It Smells Like An Airport Runway

For our friends down south, we dig into the Mesh archives to bring you some thoughts on the City of Angels.
By Daniel Taylor
The thing about flying into Burbank—as opposed to the more upscale, metropolitan LAX—is that when it comes time to exit the aircraft, you don’t do it in the now-ubiquitous, sheep-through-the-chute fashion employed by pretty much any other airport I’ve ever been to. You get off that bitch like a foreign dignitary, like an international man of mystery: out the back door, down some steps, and into the open and sweaty tarmac asphalt. Though there were, unfortunately, no throngs of well-wishers or admirers waiting to greet me with waiving signs and screams of delight, there were still the looming, smog-coated mountains ringing the San Fernando Valley and the glimmering, toadstool high-rises off in the LA distance, welcoming me to, what the great 20th Century American Poet W. Axl Rose called, “The Jungle.”
One thing you notice about Los Angeles immediately upon arrival is how ugly you are. Unless, of course, you’re beautiful. But that’s very unlikely, given that 99% of the beautiful people in America live in the greater Los Angeles area. As some erudite Chicoan once explained to me “LA is just a collection the five hottest people from every small town in America,” a statement that, at the time, I thought was something of a joke, but now see is mostly based on fact. Getting a latte in a Santa Monica Starbucks, I found myself surrounded by people who 10 years ago were voted Most Likely to Get the Fuck Out of Here as Fast as Possible in the Bumblefuck High School yearbook and did exactly that, staking their claim in the Wild Westside of Hollywood and share-cropping copious amounts of effortless hipness and sheer natural beauty. And though it would seem that such concentrated physical attractiveness would give those amongst it a somewhat skewed idea of what beauty actually is, there are always a fair share of tourists, interlopers and passers-through, from which it can accurately ascertained that yes, they are indeed, still better looking and more fashionable than everybody else.

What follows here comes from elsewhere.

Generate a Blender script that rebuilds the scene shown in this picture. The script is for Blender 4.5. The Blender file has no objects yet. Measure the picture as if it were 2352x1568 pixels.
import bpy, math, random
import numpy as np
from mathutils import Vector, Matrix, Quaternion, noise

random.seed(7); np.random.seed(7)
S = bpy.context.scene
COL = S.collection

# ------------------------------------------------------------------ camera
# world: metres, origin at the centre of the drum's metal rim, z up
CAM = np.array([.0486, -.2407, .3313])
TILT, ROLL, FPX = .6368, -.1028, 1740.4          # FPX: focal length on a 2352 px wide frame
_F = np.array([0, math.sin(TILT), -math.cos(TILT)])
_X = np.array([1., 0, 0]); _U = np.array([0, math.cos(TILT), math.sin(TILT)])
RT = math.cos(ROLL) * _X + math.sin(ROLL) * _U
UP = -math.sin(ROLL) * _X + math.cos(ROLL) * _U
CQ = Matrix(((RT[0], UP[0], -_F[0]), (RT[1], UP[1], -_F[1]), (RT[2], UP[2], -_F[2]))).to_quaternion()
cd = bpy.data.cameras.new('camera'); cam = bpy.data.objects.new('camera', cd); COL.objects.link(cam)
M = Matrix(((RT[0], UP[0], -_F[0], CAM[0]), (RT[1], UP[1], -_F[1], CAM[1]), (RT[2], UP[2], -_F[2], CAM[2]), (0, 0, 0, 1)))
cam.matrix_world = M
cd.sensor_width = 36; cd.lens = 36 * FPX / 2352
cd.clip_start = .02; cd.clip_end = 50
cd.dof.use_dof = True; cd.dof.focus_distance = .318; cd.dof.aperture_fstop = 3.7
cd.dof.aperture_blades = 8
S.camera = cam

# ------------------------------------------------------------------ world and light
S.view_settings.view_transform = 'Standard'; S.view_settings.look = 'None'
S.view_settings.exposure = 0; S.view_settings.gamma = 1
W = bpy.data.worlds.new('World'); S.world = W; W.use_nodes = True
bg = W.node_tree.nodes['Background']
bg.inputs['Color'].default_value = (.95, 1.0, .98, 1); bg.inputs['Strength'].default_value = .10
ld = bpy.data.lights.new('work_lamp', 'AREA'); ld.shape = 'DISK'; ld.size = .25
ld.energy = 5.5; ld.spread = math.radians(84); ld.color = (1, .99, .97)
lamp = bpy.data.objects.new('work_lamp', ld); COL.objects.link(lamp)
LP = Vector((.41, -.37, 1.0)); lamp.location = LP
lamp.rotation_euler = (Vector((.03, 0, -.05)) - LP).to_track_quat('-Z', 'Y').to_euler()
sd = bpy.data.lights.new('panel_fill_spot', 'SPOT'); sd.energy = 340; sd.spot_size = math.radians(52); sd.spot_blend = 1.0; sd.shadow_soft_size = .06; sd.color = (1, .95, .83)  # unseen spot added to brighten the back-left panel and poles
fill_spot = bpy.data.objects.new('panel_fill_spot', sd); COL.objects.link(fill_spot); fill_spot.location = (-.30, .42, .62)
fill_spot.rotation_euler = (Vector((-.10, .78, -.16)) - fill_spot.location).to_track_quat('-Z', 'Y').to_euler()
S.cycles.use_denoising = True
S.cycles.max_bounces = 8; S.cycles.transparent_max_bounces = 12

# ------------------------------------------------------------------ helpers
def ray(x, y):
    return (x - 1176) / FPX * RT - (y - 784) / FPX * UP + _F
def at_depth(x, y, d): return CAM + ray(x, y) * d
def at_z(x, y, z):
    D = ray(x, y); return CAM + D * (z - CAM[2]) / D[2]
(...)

However, there was a certain amount of karmic compensation to be had for the abovementioned emotional distress. “I’m afraid the vehicle you reserved is currently unavailable,” the woman at the Hertz counter informed me, immediately filling my mind with nightmarish images driving around LA for a week in some pregnant rollerskate, stuck in traffic with a tape deck and an AM radio, getting laughed off the road by those beautiful women in their even more beautiful automobiles. I steeled myself for her offer, expecting the worst. “How about the Hummer?” she asked, in the same tone with which a waitress might say “I’m sorry we don’t have Coke. Is Pepsi OK?” Five minutes later, my esteemed colleague DJ Facials and I were cruising Wilshire in our silver Hummer H3 and though it seemed so wrong, baby, it felt so right.
Watching the gas needle creep steadily towards empty, while idling on the freeway, I slowly began to understand that poisonous, magnetic temptation that draws people to this place, despite all the obvious downsides, dangers and depressing shit that hurtles at you from all sides. The dying essence of the American Dream is hidden beneath this pavement, running in veins like quartz crytstal, beautiful and worthless. Even the infamous smog here blows on a pleasant ocean breeze, cooling you and killing you simultaneously. Thoreau once said “I would rather sit on a pumpkin and have it all to myself than be crowded on a velvet cushion.,” but it’s obvious that no one here agrees. They crowd themselves onto the spikiest, most misshapen pumpkin ever achieved by man, like maggots on a dead deer’s face. And still more arrive, every day, piling on top of the multitudes, creating new layers of writhing humanity and smiling all the while. Someone get me the fuck out of here.